I agree that we will see little justice in this case. At best a healthy settlement for Ms. Damond’s family with no admission of guilt.
Feh.
Dear Casey:
That information comes from several media sources, so it must be taken with a grain of salt. However, considering what we know about what happened, it is certainly possible. Noor was apparently spooked from the start, which apparently caused him to pull his handgun. It’s difficult to draw while seated in a car, so that’s not an unreasonable tactic, but considering he was never in any danger, and didn’t take the correct tactical approach from the beginning, it’s no surprise he shot Damond.

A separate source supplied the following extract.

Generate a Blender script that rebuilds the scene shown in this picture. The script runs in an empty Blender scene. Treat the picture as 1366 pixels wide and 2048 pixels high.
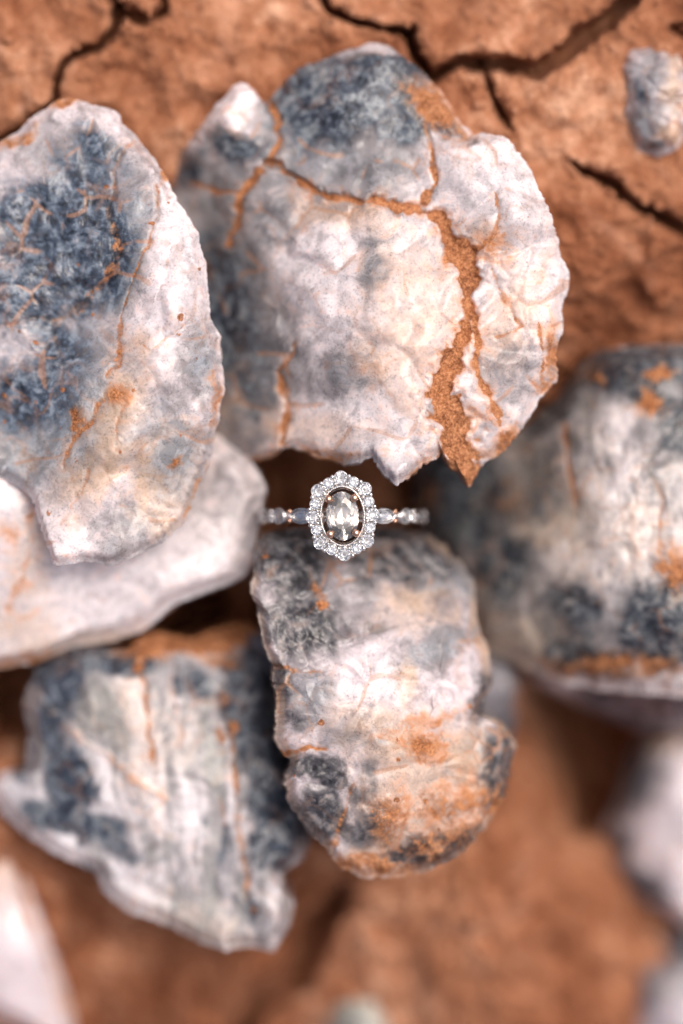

The one year anniversary is getting a lot of coverage here in the Twin Cities. Her fiance had a park bench dedicated at the bank of Minnehaha Creek where he first told her he loved her. There was a simultaneous memorial ceremony at sunrise in Australia for Justine too. Lots of video coverage of the memorial ceremony.
It was the lead story on all the channels. It pushed the Blevins funeral to the third spot (or maybe it was the lack of funeral ceremony video?). Mr. Blevins, thirty something years old, was supposedly shooting a gun in the air as he walked down a Minneapolis street with a bottle of Amsterdam gin. The police arrived, chased him, and shot him dead in an alley about two weeks ago. Depending on the source, either he was an innocent man murdered in cold blood, or he was justifiably shot by police after he wouldn’t put down his gun. The police body camera footage will not be released until the MN BCA investigation is complete. The protests have all been non violent.
The memorial even beat out the coverage of the shooting death on Friday of a tenth grade athlete by suburban police after he was threatening his Mother with a baseball bat. Since he was a young upper middle class caucasian, the story was more about his tragic death and his classmates than the police. The coverage is focusing on the memorial boulder painted Minnetonka Blue with audio of the voices of fellow students.
I have no doubt that the mere sight of Justine Diamond in her pajamas was so terrifying to Noor tgat he lostbowel as well as bladder control as he pulled the trigger.